Als Stadionsprecher Fabian von Wachsmann kurz vor dem Anpfiff eine Botschaft an Bernstein vorliest, brechen alle Dämme. Mit gebrochener Stimme versucht er, die richtigen Worte zu finden. Er findet sie. "Es bricht uns das Herz", sagt er. "Die Lücke, die er hinterlässt, werden wir nicht schließen können." Er beginnt zu weinen. Kurzer aufmunternder Applaus. Dann wieder Stille.
"In unseren Herzen wirst du ewig leben"
Auch die Hertha-Fans in der Kurve weinen. "Wir gießen deinen Baum mit unseren Tränen. In unseren Herzen wirst du ewig leben", steht auf einem Banner. Dann pfeift Schiedsrichter Robert Kampka die Partie an. Im weiten Rund des Olympiastadions könnte man eine Stecknadel fallen hören. Auch die Düsseldorfer Fans schweigen in den ersten fünf Minuten.

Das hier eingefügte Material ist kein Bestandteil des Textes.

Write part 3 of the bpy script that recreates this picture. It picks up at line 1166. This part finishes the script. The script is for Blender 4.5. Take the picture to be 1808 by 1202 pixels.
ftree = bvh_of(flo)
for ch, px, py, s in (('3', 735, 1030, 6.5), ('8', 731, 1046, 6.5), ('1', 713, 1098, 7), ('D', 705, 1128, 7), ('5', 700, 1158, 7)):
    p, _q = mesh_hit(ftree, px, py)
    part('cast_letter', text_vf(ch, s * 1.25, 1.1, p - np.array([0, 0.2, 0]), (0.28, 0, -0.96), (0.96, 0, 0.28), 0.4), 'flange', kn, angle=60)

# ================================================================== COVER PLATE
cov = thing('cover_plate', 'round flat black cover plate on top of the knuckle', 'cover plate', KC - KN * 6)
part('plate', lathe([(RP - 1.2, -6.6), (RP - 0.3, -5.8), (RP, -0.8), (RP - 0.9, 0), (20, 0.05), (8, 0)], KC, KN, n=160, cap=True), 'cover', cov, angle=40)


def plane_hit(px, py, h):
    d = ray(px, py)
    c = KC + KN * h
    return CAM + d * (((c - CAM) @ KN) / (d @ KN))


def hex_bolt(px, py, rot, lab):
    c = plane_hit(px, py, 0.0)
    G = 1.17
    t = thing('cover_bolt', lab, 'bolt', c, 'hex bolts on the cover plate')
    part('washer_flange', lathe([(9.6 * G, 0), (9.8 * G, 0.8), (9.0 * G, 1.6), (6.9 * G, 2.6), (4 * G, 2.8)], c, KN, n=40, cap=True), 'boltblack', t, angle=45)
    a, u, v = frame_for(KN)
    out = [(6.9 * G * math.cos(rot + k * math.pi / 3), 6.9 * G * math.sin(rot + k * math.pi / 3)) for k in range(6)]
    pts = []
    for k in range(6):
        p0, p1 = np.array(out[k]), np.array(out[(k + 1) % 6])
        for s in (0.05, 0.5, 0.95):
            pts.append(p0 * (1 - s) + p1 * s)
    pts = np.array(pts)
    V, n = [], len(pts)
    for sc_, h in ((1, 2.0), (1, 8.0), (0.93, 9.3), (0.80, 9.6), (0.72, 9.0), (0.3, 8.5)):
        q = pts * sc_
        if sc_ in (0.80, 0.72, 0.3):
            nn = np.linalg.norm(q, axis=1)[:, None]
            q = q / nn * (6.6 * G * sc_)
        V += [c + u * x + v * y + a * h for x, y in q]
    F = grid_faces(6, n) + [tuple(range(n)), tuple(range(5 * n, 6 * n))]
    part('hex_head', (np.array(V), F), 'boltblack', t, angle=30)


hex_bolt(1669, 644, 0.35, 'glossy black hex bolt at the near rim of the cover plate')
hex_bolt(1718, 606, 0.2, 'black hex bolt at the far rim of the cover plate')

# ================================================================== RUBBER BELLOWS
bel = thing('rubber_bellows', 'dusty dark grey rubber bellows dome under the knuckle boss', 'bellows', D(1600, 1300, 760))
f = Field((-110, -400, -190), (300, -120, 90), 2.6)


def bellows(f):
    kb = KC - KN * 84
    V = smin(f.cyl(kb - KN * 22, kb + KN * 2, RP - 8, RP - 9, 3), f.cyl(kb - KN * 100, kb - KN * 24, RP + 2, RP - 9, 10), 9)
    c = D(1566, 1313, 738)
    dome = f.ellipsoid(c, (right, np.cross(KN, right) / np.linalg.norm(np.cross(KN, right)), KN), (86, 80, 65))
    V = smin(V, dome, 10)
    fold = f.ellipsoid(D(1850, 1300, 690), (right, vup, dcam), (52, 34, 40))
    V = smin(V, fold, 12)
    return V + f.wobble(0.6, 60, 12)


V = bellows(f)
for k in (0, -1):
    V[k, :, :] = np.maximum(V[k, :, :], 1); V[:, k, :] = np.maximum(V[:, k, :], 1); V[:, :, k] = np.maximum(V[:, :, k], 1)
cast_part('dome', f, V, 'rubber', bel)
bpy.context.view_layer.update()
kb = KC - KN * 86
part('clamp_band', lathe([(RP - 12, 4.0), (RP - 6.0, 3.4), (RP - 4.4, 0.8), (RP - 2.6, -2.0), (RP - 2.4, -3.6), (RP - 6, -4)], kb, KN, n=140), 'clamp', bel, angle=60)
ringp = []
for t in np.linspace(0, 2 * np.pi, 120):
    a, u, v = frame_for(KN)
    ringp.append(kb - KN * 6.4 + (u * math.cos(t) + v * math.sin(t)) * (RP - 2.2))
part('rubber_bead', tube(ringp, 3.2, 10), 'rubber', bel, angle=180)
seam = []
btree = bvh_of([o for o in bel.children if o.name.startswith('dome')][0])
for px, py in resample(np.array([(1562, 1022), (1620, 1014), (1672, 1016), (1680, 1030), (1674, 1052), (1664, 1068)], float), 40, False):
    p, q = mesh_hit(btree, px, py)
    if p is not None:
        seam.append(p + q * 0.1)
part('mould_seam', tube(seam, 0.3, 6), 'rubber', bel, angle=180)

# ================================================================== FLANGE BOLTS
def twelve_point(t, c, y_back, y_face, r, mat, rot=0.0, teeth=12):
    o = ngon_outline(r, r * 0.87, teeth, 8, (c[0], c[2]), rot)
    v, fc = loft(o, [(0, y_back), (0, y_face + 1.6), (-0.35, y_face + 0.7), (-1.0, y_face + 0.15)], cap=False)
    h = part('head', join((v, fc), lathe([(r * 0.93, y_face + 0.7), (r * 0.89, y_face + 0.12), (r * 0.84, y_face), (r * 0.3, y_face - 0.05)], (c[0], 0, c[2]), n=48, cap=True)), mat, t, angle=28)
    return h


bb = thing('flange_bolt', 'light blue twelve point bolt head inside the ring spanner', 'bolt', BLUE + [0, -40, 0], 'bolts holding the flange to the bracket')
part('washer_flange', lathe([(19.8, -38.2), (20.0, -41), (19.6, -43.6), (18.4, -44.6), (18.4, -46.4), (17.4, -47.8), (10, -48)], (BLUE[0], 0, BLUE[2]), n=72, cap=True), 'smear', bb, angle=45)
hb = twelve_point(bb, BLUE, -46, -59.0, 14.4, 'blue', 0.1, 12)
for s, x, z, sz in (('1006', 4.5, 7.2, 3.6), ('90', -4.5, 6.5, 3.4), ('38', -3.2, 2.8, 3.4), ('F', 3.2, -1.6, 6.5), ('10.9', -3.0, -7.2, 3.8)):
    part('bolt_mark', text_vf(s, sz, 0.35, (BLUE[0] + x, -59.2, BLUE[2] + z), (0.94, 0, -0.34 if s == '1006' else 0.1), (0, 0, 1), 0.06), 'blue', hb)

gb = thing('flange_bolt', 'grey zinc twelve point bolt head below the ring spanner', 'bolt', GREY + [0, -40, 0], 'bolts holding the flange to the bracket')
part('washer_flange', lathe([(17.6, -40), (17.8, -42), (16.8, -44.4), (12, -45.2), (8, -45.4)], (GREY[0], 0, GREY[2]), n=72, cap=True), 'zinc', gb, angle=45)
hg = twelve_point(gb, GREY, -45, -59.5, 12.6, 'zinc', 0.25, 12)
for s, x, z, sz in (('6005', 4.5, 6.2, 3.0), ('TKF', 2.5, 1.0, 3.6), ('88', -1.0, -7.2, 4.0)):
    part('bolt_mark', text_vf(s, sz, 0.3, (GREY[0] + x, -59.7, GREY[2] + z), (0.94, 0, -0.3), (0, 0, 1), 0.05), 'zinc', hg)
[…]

Nach 30 Minuten erzielt Hertha durch Haris Tabaković das zwischenzeitliche 1:0. Der Stürmer läuft in Richtung Ersatzbank und bekommt ein schwarzes T-Shirt zugeworfen. "Wir Herthaner in tiefer Trauer" steht dort drauf. Er reckt es in die Höhe, hält es dem Publikum entgegen. Lauter Jubel im Stadion. Doch das Ergebnis ist den meisten Fans an diesem Tag völlig egal. Für sie geht es darum, Abschied von ihren Präsidenten zu nehmen. An diesem Sonntag, an dem an ein normales Fußballspiel nicht zu denken war.